### WHAT THE TASK REQUIRES
Copy, in full, each line of the material that holds the word "scene".
....
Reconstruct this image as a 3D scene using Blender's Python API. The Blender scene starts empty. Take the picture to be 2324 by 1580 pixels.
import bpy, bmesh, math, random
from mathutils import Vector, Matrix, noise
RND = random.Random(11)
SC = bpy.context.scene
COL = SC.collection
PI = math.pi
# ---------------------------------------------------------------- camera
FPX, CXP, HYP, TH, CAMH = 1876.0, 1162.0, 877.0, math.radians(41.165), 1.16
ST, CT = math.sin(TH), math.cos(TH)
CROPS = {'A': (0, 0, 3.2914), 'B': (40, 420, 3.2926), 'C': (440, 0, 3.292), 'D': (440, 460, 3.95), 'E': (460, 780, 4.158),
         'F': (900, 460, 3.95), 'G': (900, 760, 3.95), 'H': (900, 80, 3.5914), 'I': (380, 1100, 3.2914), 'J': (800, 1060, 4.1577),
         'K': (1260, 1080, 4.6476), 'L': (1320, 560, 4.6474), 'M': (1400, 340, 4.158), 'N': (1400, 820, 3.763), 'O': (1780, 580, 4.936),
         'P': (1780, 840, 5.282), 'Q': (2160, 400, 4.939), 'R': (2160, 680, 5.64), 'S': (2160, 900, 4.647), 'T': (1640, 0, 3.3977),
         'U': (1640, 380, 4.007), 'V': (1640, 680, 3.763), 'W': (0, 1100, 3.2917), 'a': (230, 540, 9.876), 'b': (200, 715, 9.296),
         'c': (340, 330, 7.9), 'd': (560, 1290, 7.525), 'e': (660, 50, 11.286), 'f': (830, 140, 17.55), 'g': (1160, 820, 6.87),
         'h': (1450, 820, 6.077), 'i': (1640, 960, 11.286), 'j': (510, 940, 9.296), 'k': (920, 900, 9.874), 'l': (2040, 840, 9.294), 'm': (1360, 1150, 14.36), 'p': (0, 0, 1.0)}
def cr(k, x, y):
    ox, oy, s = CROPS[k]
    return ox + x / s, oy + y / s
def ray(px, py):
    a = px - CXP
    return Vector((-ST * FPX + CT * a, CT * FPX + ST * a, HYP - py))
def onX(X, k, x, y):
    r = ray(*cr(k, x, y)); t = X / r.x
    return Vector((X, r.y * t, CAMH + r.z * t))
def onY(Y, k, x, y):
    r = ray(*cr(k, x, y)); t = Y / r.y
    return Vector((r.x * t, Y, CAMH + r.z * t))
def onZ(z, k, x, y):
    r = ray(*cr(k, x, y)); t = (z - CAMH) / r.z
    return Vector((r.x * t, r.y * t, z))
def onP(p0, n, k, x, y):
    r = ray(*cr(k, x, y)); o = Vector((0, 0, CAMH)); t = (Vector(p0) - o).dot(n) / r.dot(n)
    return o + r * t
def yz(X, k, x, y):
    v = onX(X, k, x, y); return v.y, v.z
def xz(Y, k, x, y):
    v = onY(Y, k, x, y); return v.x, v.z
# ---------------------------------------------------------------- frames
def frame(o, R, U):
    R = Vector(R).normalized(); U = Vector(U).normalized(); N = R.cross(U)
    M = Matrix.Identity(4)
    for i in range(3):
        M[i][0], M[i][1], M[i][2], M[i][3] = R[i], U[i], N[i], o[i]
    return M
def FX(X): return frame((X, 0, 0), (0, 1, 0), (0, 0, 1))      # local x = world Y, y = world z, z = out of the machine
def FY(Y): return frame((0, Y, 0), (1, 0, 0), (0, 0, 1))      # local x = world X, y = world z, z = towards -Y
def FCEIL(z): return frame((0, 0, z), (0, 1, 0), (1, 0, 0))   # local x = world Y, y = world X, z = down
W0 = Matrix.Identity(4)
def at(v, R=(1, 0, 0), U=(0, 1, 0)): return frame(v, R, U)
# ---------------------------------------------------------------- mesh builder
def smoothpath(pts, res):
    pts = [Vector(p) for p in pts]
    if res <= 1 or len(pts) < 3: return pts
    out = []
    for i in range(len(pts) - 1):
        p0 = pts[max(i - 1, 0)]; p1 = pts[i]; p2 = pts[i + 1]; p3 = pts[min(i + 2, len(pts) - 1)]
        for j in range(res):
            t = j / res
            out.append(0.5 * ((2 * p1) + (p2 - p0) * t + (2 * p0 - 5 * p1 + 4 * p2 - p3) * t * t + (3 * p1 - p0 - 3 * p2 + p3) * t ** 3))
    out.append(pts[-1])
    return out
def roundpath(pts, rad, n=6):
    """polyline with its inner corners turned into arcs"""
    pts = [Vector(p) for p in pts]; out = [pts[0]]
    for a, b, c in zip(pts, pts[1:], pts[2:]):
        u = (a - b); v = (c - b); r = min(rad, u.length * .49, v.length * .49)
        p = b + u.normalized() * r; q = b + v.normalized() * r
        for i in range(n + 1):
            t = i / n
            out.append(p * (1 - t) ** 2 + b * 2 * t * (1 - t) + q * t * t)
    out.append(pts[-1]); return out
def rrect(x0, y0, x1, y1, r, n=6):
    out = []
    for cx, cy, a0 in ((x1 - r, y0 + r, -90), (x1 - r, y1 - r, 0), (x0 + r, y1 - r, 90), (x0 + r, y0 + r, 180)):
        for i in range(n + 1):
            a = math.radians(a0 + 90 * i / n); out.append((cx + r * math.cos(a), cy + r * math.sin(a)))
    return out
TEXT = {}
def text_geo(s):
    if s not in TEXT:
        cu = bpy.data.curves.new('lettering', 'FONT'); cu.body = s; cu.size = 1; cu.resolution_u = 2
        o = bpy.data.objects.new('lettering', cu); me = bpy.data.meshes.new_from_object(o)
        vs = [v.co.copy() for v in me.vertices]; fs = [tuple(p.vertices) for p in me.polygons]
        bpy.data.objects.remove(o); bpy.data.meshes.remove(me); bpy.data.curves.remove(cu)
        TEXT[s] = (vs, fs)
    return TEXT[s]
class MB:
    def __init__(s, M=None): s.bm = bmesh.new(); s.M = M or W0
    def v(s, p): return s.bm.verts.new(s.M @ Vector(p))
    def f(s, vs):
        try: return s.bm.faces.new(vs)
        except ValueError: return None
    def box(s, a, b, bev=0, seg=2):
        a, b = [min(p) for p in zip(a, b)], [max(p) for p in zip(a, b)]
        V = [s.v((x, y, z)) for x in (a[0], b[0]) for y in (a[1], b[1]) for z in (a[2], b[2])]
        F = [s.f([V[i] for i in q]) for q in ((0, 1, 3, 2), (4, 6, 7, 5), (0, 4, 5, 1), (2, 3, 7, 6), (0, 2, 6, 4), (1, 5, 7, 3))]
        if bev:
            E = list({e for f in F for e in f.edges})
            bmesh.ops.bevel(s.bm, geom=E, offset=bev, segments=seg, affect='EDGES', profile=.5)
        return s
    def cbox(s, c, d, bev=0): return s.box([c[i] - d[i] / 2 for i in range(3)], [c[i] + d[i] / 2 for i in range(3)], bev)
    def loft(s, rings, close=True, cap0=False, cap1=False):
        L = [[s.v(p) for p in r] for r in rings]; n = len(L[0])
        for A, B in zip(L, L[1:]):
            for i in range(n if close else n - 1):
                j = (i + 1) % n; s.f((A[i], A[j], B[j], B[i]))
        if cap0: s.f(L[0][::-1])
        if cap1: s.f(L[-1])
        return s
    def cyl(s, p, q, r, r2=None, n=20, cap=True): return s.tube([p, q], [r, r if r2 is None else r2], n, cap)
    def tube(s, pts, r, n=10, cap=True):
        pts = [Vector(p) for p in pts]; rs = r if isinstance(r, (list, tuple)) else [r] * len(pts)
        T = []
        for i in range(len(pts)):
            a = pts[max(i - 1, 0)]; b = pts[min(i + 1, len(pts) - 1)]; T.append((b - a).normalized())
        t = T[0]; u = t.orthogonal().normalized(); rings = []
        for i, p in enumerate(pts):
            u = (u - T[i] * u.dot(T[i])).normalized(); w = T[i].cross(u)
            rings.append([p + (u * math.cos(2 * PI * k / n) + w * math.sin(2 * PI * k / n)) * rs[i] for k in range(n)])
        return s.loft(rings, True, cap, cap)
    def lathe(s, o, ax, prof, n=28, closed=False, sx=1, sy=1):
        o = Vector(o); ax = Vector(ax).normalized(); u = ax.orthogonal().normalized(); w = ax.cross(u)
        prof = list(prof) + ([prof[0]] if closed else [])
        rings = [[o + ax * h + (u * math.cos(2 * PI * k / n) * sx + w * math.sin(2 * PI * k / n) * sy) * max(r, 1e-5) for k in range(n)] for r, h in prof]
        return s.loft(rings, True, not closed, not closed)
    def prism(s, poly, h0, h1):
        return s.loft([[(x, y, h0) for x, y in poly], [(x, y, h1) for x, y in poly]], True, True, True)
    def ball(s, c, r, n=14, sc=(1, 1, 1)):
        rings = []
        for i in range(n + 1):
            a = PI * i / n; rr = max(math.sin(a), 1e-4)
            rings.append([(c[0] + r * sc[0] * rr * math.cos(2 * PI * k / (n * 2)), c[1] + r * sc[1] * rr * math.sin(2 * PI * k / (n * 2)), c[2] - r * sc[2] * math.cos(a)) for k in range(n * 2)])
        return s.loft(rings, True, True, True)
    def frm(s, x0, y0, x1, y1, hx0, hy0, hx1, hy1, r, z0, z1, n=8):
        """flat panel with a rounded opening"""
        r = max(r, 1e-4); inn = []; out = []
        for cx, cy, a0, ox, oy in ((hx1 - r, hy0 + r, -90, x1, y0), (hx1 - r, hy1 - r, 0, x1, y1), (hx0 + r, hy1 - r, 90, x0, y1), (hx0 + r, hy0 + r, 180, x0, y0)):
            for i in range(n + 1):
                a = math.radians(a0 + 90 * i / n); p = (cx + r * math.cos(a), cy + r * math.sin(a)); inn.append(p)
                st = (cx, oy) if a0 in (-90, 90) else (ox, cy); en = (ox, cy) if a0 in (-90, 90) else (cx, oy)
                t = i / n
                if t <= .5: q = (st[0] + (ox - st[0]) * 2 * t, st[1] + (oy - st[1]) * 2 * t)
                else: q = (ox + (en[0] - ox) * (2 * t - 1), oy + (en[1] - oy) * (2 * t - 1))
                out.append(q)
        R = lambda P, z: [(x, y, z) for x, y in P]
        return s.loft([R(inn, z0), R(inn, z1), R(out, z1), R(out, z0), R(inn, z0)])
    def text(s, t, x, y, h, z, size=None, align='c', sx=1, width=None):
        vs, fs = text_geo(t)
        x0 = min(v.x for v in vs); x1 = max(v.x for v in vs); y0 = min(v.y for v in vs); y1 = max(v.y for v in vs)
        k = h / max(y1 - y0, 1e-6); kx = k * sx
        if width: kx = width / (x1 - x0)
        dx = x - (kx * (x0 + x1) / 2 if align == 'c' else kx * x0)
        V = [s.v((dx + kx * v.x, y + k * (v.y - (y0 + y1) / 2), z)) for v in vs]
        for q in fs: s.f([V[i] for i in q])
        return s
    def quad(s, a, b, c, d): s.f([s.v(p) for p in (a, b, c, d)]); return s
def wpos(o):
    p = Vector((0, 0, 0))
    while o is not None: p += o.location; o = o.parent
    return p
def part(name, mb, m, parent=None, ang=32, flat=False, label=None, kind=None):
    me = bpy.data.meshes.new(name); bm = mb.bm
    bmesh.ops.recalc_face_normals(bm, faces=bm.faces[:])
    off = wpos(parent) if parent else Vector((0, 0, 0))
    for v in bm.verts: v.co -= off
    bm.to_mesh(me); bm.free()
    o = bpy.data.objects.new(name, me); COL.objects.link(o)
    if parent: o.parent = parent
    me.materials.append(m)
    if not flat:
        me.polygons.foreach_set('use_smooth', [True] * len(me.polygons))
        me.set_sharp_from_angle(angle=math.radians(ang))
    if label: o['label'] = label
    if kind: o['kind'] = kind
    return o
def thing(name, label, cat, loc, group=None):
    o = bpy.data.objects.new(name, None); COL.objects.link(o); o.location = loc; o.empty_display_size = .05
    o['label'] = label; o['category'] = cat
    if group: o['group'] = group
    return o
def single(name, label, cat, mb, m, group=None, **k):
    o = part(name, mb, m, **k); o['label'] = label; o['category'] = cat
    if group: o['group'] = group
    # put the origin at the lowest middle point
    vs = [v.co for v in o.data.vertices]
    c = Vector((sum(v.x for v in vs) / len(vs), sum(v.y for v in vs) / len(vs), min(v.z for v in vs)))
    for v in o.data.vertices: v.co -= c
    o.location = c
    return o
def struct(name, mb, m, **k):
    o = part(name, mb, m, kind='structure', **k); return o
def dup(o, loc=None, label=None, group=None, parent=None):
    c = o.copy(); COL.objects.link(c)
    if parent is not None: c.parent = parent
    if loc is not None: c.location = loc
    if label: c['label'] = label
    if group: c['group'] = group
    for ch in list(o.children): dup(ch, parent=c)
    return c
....
### SOLVED PROBLEM
Reconstruct this image as a 3D scene using Blender's Python API. The Blender scene starts empty. Take the picture to be 2324 by 1580 pixels.
SC = bpy.context.scene